L’abbiamo sempre saputo, fin dai tempi della scuola, che
quella forma ad arco che ha la Liguria nelle carte geografiche, contiene in sé
una metafora, come se bastasse tenderlo per poi scagliare frecce in ogni
direzione. Il mare che la bagna interamente e i monti che la cingono per tutto
il suo confine ne racchiudono ogni spazio. Non ci sono vie di mezzo, non c’è
pianura, ma solo piccoli pianori, sottratti ai colli dall’opera dell’uomo, per
strappare qualche frutto in più ad una terra così avara, come per tradizione sono
definiti anche i suoi abitanti.
In questa regione franosa, sostenuta fin dall’antichità dal
lavoro umano, si mescolano storia e civiltà di un popolo guerriero e
navigatore. Generatrice di esploratori per eccellenza, ma mai abbastanza
esplorata nei suoi anfratti più intimi.
Ecco che l’Alta Via dei Monti Liguri, per me, assume un
interesse particolare, il primo tratto di quell’immensa cerniera chiamata
Appennino, che ogni tanto si smuove appena sotto la sua superficie, lasciando
ferite troppo profonde da risanare.
Anche questa volta ho iniziato dall’ultimo tratto, per
ritornare al principio di un cammino che spero avrò il tempo di completare.
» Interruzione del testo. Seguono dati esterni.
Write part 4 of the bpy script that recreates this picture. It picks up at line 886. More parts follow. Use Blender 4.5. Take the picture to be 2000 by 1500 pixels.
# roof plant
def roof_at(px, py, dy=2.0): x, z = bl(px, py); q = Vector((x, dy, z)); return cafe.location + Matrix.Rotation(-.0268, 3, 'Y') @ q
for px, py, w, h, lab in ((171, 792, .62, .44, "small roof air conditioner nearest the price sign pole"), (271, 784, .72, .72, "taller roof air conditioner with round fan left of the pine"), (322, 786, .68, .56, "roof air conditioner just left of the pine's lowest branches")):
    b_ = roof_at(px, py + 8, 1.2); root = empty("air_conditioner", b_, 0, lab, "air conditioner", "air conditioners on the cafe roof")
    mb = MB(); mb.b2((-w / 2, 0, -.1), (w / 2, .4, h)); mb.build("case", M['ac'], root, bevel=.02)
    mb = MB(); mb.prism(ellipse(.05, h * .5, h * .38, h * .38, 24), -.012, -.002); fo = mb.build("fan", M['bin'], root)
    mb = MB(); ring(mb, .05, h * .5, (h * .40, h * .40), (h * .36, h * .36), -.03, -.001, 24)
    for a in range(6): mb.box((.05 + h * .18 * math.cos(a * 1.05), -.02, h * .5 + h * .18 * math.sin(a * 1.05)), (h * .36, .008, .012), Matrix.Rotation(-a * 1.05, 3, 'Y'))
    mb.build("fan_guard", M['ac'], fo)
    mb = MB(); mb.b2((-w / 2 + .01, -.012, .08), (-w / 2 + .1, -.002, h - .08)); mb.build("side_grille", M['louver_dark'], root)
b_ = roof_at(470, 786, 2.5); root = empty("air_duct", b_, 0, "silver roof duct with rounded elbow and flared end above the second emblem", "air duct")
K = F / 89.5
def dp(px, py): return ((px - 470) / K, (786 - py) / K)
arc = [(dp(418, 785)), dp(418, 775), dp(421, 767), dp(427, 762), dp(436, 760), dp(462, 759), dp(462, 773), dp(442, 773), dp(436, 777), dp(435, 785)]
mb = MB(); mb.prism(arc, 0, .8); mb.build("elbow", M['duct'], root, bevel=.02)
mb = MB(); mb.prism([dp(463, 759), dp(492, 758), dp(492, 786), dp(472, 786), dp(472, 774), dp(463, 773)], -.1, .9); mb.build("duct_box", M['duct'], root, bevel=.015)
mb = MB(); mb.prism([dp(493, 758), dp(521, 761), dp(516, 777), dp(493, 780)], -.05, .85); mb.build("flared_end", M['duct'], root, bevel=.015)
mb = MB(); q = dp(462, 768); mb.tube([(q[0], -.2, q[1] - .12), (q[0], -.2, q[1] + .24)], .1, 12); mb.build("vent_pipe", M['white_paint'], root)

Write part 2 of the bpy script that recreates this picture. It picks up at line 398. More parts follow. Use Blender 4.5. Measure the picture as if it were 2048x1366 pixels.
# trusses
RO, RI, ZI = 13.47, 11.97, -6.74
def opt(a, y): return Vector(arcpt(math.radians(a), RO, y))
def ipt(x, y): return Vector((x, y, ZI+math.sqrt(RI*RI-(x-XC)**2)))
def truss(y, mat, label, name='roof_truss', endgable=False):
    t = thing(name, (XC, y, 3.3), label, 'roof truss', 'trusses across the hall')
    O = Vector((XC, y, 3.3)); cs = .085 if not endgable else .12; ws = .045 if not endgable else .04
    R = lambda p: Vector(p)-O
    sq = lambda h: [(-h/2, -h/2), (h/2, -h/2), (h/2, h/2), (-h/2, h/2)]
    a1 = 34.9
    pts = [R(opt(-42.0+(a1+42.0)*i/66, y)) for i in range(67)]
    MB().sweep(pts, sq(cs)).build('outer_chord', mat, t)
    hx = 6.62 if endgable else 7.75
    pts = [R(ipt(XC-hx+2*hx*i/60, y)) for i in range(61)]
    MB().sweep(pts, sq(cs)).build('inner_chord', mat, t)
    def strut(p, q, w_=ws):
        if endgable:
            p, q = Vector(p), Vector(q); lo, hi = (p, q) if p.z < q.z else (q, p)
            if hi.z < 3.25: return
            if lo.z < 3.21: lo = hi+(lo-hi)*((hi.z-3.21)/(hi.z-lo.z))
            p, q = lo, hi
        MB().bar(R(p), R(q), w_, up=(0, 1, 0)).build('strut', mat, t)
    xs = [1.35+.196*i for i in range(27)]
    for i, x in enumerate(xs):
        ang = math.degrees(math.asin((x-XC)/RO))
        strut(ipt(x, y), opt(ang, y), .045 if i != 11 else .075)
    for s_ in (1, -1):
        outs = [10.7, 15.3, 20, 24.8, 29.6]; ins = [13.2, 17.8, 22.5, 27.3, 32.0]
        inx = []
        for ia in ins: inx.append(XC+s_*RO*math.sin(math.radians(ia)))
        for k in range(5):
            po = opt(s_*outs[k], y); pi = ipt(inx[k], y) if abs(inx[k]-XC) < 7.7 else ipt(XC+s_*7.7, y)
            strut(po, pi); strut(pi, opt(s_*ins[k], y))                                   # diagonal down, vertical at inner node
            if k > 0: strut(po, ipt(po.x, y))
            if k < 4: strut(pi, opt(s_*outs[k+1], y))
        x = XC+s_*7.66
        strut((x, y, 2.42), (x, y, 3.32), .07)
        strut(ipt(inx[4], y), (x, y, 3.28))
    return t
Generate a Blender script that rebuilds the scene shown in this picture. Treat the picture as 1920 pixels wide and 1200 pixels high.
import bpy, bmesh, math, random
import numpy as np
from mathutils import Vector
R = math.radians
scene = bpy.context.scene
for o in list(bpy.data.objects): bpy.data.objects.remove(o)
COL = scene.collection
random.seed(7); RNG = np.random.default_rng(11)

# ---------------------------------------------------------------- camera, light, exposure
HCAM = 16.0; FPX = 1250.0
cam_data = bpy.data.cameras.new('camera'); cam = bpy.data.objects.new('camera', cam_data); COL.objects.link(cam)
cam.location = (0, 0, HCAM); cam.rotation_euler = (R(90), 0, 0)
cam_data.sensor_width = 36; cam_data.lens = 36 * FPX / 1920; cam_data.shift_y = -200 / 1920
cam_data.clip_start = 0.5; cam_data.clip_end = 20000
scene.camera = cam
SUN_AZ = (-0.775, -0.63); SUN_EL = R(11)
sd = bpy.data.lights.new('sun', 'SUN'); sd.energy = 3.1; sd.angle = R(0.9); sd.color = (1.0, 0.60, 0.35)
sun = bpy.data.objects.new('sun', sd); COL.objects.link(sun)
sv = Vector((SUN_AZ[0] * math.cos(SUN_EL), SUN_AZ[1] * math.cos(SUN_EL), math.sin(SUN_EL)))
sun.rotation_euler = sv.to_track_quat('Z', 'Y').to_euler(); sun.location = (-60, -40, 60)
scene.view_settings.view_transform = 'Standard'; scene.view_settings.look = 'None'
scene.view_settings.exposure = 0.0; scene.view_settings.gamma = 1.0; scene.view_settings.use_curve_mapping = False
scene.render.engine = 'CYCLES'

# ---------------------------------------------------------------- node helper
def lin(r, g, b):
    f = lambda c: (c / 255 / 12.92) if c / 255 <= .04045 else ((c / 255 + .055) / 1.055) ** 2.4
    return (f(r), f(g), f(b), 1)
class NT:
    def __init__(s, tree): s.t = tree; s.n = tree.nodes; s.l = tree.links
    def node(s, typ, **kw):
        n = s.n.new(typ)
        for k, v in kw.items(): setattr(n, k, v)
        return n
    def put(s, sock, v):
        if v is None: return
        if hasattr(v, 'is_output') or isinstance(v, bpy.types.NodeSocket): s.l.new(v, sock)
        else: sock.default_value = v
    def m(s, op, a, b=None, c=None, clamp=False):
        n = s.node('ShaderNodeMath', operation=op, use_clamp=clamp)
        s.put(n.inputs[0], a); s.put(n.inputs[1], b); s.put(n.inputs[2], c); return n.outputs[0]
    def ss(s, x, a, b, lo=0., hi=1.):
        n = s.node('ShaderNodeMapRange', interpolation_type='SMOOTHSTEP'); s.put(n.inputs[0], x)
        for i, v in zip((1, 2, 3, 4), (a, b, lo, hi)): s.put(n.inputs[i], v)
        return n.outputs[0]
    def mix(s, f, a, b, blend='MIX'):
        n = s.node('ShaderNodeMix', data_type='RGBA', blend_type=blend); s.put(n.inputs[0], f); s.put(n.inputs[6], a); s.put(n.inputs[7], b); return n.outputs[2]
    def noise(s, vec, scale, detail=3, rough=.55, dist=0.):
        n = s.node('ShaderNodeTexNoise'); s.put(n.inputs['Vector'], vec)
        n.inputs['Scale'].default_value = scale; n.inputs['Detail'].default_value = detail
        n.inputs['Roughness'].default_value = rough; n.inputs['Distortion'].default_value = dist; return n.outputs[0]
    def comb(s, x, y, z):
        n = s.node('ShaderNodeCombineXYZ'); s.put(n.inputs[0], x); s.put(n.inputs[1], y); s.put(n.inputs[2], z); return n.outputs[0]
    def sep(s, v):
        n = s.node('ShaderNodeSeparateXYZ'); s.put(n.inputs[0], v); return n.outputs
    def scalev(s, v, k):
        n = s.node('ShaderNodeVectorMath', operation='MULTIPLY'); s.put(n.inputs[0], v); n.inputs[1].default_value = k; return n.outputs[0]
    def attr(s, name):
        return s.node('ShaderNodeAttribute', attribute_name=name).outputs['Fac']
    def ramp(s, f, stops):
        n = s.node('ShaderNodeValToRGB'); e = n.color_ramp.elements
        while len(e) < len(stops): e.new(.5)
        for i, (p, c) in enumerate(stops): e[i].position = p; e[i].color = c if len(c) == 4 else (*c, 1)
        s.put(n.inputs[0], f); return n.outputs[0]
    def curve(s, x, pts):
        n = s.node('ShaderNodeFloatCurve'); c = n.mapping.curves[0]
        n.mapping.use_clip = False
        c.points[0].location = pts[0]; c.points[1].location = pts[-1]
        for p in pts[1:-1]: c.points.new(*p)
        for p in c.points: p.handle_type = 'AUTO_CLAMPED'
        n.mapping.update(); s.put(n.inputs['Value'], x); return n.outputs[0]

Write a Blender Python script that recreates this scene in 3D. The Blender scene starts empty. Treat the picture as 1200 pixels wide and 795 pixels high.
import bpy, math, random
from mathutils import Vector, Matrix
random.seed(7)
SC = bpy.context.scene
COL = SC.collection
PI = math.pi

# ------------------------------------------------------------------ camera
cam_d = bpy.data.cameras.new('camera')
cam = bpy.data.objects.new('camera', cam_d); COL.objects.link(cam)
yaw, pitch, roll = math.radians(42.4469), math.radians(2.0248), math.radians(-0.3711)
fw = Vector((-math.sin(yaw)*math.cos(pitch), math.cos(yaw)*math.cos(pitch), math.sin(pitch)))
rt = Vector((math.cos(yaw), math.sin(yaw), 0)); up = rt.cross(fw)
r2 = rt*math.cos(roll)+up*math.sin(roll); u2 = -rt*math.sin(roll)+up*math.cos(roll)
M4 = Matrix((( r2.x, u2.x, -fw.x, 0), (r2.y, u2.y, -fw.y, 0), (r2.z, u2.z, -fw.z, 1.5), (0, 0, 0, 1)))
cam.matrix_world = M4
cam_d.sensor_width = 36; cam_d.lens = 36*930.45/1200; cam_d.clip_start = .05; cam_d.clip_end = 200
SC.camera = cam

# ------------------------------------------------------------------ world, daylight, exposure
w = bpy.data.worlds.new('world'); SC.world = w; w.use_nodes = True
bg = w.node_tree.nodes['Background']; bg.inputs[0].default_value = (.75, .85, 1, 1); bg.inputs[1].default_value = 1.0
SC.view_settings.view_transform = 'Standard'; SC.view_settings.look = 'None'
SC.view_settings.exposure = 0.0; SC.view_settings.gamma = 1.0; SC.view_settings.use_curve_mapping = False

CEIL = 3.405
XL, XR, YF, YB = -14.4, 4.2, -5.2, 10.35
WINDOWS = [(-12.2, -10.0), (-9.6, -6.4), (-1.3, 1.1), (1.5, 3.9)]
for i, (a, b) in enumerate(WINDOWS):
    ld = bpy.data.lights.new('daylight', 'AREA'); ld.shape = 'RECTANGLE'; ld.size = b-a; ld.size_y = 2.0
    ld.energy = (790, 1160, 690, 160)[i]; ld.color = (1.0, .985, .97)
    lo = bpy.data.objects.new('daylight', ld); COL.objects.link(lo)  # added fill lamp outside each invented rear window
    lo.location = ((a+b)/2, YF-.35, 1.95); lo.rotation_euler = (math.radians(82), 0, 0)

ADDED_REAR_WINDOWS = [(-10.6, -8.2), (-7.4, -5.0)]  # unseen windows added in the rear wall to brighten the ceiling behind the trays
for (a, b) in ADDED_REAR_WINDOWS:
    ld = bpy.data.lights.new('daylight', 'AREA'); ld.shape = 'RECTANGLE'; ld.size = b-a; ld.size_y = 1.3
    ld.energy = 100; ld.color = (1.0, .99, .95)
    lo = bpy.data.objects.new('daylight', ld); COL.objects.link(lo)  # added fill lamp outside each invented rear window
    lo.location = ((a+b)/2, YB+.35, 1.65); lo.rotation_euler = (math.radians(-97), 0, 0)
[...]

Il
Levante Ligure, dal Passo del Bocco all’entroterra spezzino, ha accolto i miei
passi erranti, ancora una volta su confini tra terre un tempo contese e custodi
di storie ai più sconosciute.
Qui, dove dalle alture si può ammirare il volo di un rapace
ed al tempo stesso vedere sullo sfondo il colore azzurro del mare solcato da
scie d’imbarcazioni, o ancora imbattersi casualmente nei lupi, inizia e finisce
il percorso di chi non si sente mai abbastanza stanco per non rimettersi lo
zaino in spalla. Come diceva Calvino di quella
specie dei Liguri, “quelli che per casa hanno il mondo e dovunque siano si
trovano come a casa loro” ma che comunque “tornano e restano attaccati al loro
paese”, così sento di essere anch’io.